═════ Exercise inputs

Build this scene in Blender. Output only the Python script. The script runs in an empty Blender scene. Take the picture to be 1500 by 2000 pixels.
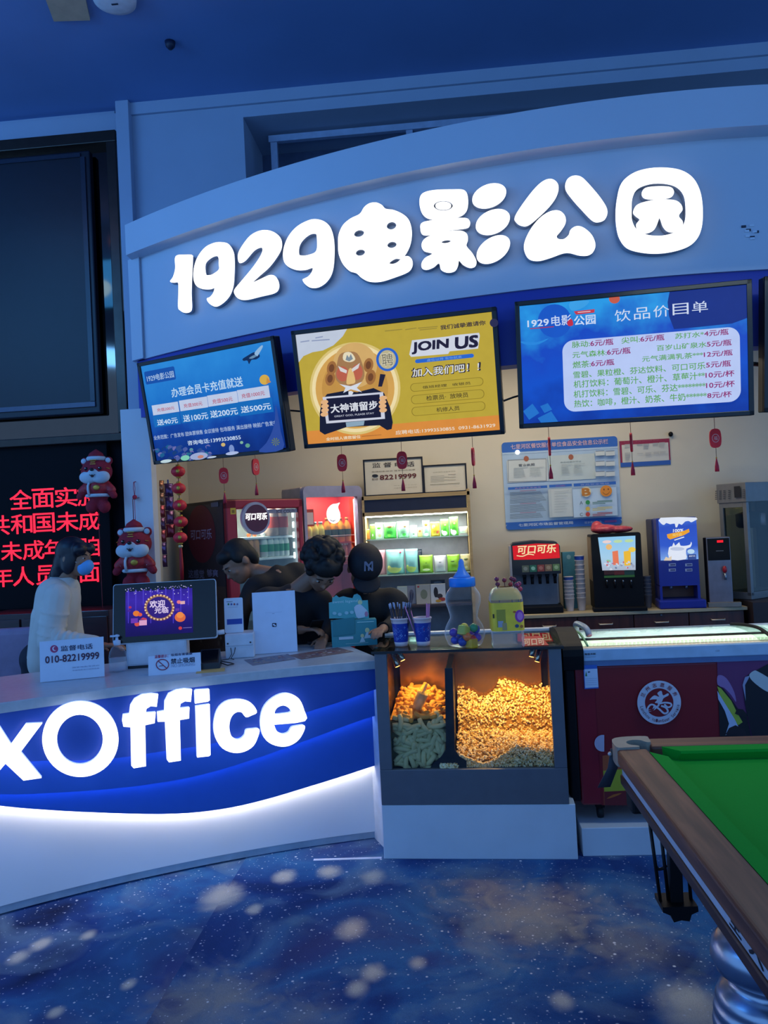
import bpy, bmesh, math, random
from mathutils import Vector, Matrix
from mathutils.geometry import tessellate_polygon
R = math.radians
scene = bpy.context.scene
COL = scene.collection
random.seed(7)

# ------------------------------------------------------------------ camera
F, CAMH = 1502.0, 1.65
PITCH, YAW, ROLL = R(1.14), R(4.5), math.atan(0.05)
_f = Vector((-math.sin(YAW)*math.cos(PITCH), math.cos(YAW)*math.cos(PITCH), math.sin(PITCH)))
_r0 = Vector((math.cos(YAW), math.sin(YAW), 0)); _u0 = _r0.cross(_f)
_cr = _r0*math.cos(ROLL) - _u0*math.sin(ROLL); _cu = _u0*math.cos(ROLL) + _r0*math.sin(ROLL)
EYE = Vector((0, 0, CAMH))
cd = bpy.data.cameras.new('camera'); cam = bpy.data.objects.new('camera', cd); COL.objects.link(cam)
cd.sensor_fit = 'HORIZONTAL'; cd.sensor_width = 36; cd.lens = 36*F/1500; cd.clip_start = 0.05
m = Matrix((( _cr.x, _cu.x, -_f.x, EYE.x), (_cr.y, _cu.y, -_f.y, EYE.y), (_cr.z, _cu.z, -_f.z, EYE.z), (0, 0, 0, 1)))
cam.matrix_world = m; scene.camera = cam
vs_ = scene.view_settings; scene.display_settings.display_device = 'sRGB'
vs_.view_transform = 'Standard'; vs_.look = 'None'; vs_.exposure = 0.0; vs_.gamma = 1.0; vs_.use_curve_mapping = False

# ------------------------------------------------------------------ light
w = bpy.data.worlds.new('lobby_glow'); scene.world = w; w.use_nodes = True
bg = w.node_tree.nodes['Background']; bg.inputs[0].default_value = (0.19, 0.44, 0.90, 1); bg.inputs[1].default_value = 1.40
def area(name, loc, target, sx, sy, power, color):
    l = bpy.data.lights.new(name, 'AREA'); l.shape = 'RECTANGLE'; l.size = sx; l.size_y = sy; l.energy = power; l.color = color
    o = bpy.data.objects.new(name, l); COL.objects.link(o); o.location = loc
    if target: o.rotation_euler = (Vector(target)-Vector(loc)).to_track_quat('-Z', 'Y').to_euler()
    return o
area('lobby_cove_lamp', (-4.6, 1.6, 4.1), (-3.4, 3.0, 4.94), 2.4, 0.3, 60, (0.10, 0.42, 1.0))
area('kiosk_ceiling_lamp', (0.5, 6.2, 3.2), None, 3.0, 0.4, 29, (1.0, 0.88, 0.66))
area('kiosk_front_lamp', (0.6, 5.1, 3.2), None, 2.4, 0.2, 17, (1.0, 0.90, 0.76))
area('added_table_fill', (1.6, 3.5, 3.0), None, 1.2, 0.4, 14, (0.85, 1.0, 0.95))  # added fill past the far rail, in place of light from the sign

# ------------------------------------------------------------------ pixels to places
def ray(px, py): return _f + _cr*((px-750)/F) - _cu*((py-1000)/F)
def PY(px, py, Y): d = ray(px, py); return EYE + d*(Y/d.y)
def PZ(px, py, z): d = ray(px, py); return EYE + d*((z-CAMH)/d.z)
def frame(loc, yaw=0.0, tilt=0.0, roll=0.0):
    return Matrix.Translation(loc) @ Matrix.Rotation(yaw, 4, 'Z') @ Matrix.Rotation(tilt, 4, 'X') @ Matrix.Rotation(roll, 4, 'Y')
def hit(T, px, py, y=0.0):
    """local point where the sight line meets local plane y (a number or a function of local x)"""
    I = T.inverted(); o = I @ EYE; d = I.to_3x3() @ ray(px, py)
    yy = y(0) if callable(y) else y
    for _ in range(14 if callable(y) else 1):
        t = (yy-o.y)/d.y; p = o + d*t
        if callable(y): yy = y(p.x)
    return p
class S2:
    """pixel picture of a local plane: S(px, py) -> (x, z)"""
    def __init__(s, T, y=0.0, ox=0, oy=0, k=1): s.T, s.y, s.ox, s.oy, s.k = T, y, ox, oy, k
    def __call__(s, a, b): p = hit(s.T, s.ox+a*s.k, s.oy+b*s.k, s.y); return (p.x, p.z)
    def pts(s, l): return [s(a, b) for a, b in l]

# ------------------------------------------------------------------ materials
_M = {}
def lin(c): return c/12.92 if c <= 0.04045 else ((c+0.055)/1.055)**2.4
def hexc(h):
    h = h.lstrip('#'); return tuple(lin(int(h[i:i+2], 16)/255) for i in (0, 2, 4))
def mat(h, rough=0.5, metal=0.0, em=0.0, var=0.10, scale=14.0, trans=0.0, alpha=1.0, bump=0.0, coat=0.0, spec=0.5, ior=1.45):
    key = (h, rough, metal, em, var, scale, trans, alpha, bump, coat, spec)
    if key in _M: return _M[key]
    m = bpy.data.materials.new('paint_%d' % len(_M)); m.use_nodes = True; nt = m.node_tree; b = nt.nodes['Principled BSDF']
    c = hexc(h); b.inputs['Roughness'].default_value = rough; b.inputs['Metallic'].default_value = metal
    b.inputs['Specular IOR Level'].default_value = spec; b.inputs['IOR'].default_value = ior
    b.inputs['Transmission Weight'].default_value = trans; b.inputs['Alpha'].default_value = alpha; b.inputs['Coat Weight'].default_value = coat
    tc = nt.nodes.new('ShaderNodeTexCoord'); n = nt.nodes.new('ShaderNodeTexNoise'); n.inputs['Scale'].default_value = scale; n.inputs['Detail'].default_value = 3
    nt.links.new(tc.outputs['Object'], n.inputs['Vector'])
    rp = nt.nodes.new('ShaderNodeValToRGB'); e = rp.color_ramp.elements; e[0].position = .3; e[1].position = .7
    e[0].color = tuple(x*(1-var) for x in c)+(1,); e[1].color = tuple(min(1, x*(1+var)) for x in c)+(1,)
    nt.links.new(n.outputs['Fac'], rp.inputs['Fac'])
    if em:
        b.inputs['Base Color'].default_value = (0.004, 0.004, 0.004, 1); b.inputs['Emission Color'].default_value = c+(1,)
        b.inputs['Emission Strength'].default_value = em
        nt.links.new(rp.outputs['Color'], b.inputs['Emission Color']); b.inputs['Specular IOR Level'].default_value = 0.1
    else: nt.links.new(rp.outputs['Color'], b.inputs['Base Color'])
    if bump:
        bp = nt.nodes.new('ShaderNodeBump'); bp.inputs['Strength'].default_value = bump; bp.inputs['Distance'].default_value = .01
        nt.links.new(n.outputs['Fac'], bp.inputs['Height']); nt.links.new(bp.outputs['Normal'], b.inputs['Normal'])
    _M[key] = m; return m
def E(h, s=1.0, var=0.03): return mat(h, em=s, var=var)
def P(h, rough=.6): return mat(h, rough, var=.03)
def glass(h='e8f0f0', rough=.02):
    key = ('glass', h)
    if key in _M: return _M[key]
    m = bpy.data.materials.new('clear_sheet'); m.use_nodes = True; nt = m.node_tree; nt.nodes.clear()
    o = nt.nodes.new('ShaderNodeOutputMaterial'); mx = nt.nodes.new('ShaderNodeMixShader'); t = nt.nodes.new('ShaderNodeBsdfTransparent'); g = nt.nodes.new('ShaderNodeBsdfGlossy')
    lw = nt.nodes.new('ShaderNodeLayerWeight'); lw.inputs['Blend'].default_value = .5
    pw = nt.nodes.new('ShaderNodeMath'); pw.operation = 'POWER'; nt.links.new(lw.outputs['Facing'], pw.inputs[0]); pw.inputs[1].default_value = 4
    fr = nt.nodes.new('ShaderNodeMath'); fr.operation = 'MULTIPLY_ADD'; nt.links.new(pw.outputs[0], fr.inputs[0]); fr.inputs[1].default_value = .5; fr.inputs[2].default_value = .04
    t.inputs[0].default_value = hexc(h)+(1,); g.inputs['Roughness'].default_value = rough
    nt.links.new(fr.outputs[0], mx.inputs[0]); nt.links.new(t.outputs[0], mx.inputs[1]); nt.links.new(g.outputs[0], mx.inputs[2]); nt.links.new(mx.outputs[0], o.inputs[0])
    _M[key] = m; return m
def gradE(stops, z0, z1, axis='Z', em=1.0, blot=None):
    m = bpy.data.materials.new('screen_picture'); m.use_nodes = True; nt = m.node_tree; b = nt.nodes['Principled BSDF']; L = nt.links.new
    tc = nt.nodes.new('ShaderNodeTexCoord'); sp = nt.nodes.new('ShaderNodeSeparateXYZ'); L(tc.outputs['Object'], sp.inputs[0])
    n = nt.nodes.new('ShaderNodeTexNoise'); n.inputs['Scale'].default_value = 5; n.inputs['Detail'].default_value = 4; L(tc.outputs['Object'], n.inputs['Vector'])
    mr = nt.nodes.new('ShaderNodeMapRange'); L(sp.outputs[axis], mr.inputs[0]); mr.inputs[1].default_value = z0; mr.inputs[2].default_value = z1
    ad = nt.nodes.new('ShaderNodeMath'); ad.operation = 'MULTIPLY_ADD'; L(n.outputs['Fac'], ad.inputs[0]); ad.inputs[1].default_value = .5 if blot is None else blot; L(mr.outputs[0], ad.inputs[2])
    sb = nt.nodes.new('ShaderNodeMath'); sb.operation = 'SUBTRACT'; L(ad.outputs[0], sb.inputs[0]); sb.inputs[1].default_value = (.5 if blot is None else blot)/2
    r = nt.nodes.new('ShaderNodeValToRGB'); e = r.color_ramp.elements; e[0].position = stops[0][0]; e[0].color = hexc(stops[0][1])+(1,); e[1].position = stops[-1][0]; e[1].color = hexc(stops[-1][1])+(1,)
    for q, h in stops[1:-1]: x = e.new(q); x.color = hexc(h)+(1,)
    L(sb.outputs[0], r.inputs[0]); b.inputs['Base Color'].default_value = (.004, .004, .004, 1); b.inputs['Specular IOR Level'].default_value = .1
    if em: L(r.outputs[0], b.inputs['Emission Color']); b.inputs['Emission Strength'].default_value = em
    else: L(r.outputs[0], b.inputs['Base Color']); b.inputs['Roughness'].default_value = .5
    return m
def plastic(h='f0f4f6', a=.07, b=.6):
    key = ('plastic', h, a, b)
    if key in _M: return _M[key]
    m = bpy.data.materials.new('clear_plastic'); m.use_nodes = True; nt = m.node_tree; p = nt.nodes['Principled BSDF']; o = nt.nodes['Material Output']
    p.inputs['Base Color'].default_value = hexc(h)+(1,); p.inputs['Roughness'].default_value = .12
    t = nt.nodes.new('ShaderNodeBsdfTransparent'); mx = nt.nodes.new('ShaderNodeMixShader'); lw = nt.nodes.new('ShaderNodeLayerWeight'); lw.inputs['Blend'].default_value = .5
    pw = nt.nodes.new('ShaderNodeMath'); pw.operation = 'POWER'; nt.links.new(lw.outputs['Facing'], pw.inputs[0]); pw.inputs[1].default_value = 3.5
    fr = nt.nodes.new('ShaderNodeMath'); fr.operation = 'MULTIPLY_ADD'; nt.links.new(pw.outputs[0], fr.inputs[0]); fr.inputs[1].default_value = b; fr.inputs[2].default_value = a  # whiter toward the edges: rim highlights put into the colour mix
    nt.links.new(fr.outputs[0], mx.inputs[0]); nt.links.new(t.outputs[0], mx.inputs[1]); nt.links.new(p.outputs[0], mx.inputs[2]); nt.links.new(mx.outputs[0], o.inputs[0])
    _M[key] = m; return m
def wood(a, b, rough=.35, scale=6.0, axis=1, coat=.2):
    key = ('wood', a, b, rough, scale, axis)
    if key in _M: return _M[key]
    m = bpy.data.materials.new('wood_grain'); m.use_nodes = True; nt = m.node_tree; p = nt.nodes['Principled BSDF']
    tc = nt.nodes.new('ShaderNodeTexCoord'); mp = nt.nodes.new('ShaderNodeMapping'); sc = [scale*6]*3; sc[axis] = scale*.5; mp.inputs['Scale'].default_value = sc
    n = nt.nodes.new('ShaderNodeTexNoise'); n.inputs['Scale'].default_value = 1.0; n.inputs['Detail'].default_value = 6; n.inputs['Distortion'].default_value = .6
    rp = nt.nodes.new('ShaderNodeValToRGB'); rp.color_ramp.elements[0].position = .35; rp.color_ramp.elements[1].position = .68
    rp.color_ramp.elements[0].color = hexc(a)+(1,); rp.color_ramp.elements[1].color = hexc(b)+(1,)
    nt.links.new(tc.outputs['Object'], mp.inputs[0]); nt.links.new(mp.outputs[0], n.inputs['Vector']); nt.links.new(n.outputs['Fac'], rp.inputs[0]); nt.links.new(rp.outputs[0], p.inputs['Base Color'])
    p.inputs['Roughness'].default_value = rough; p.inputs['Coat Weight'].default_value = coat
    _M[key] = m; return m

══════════
═════ Exercise inputs

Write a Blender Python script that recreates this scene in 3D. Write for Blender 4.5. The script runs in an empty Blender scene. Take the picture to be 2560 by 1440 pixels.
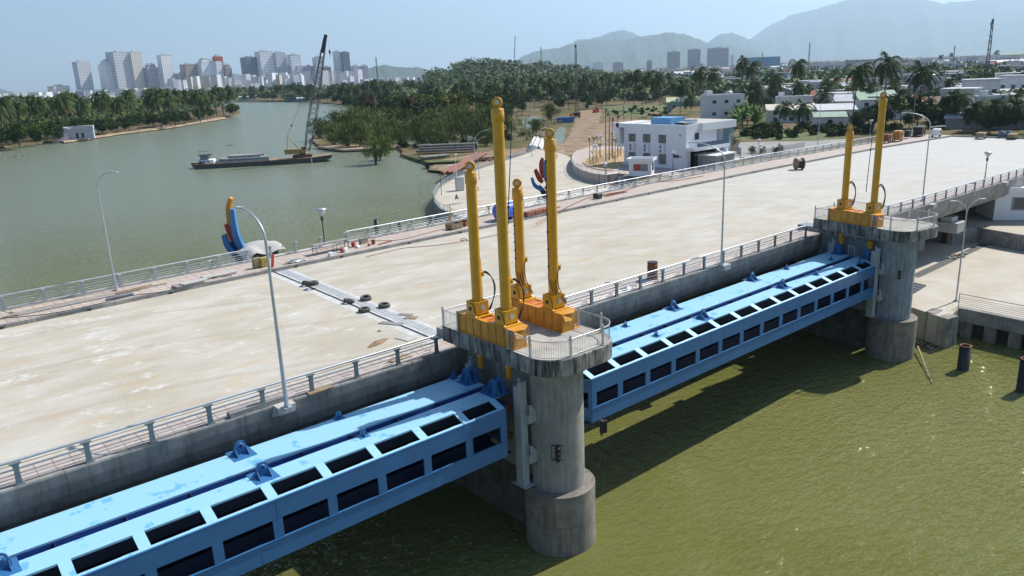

══════════

__Short problem__.
Tell how many lines in the material contain the word "scene". Only the number is wanted.

__Expected answer__.
7